Another challenge is that information will be so plentiful, it will be hard to charge a premium for uniqueness. “Disney’s ‘Pocahontas’ is unique, and therefore Pocahontas toys and videos will sell at a premium,” Dyson says. But in the future, there will be so many cheap imitations that the value of a Pocahontas will diminish even though it remains the highest in quality.
And the future will be cheap. Right now a home page on the World Wide Web can be constructed for $100,000 and maintained for $50,000 a year, says Saffo. That means a newspaper or a specialized advertising product can be developed for the kind of money entrepreneurs borrow from relatives.
So the future will be awash in media as well as information--awash in “content.” And the way for a newspaper or television company to set itself apart is to have “a point of view, a context,” says Saffo. By that he means a worldview or manner of presenting information that readers and viewers find intelligent and congenial--and advertisers find a good environment for their presentations.
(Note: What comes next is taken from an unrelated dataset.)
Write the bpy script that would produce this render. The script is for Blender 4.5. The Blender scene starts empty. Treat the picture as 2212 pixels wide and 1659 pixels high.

Two examples are Financial Times and MTV. Many international business people say they prefer the London-based Financial Times to the Wall Street Journal because of its foreign news.
MTV is a context for music and information because youthful audiences trust it. That’s one reason Viacom, MTV’s owner, is seen as having a better handle on the future than most media companies.
Lessons for the newspaper business are simple: The credibility attached to a newspaper’s name and the quality of its news will matter more than ever. Readers will have to trust it as the “context” of their information.
Right now, we are in a time of flux. For all the hype about a new media era, newspaper, television and cable company stocks--including Viacom--are selling at just about the market average price-earnings ratio for good, mature businesses. There is little premium for any company. Premium prices will show up when change really is imminent and managers and investors have a better idea of the true shape of the future.